I agree wholly with what Mr. Link says. What I fear is that Xi Jinping, China’s newly anointed leader, and his colleagues on the new Politburo Standing Committee, refined and tested in the fires of Party discipline, will watch the Southern Weekend protests and find a line that cannot be crossed. So far, they are not facing a Tiananmen situation. According to reporters on the scene, the public response amounts to a few dozen exceptionally brave supporters of the paper, who are watched by a larger number of police, and messages of support posted on the Internet by some well-known celebrities like the blogger Han Han. If necessary, the authorities could make an example of a single person, as was the case with Liu Xiaobo, who was one of several hundred courageous Chinese who drew up a manifesto calling for democracy; or with the blind human rights lawyer Chen Guangcheng, who was imprisoned for a few years and then exiled to rural house arrest until his recent escape and travel to the US. Or they could detain one or more people for a few months under close police supervision, followed perhaps by a period of house arrest, as they did with the artist Ai Weiwei. The Chinese Communist Party is skilled at estimating the extent of threats and while there is nothing it cannot do, at the moment exemplary arrests will probably deal with the problem in Guangzhou.

And then there is, of course, censorship itself.
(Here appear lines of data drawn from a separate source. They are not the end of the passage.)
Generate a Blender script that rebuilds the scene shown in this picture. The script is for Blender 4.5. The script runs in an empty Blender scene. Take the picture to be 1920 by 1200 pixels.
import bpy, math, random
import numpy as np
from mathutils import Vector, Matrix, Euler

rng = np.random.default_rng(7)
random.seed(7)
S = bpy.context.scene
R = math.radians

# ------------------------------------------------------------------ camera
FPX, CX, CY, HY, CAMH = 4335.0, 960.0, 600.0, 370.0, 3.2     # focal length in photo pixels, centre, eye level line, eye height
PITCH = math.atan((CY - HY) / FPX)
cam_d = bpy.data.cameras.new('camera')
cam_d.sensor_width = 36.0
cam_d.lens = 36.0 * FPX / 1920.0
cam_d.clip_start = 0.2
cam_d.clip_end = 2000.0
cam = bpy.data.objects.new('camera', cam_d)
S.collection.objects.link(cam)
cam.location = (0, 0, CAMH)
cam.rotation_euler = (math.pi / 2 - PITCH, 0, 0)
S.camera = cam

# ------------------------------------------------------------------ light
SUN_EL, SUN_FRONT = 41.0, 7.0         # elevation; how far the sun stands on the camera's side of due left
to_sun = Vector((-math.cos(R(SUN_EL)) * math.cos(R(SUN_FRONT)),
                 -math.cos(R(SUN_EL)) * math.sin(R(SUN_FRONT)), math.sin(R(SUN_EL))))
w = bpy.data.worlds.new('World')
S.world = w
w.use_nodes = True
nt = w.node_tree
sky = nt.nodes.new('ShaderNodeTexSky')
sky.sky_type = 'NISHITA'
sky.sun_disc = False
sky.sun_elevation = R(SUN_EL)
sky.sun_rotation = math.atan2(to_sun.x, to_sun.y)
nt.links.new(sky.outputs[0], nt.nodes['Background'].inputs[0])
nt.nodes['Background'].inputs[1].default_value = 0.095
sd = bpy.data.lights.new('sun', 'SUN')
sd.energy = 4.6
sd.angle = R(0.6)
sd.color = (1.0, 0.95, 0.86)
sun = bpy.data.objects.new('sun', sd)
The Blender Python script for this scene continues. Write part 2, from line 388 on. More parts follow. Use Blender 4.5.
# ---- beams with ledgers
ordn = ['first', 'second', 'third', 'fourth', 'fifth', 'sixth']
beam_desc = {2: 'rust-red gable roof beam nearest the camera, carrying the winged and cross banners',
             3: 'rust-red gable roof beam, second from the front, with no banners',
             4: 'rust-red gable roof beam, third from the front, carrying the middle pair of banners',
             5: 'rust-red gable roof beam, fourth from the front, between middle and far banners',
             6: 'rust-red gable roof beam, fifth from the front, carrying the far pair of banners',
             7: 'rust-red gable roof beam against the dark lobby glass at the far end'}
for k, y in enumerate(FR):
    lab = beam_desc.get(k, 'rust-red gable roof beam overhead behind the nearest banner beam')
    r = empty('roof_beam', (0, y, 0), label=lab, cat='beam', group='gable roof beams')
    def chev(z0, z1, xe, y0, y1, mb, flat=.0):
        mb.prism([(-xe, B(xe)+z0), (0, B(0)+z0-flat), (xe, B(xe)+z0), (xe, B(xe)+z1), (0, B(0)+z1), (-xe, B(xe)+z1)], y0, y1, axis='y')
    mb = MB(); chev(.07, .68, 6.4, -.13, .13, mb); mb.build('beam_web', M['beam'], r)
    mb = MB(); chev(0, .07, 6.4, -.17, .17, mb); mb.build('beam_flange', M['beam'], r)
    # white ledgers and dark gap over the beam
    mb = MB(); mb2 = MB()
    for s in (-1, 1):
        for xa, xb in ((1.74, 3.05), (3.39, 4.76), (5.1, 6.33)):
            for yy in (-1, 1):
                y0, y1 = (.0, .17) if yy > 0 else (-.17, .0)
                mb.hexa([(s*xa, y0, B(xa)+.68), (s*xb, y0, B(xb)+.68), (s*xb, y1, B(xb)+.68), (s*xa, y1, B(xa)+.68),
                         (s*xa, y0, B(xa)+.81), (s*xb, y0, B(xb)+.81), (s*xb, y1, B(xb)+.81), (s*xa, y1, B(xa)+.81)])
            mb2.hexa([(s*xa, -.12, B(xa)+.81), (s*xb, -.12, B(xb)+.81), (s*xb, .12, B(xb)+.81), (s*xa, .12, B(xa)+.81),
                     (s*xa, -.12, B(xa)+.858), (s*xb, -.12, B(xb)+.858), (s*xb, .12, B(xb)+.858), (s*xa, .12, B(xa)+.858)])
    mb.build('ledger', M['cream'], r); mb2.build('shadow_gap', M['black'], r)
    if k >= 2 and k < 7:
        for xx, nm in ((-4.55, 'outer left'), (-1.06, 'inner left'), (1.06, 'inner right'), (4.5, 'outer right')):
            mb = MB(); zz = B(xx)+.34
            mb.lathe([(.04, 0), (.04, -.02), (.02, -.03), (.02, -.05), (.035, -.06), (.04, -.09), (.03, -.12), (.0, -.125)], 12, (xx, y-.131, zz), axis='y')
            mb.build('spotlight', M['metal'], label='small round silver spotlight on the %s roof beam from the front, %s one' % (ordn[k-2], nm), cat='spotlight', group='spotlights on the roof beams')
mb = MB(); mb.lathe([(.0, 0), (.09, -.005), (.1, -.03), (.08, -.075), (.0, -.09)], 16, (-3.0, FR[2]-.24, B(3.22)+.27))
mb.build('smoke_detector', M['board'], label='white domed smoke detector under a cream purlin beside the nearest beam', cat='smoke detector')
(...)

Some of the most feared—and long-serving—words in the Party’s ideological armory have now been brandished at those who join the Southern Weekend protests. As the Berkeley-based China Digital Times reports, new censorship instructions have now been issued to deal with the controversy:

Central Propaganda Department: Urgent Notice Concerning the Southern Weekend New Year’s Message Publication Incident: Responsible Party committees and media at all levels must be clear on three points related to this matter: (1) Party control of the media is an unwavering basic principle; (2) This mishap at Southern Weekend has nothing to do with Guangdong Propaganda Department Head Tuo Zhen; (3) This incident’s development is due to the meddling of external hostile forces.

The words “Southern” and “Weekend” have now vanished from the Chinese Internet.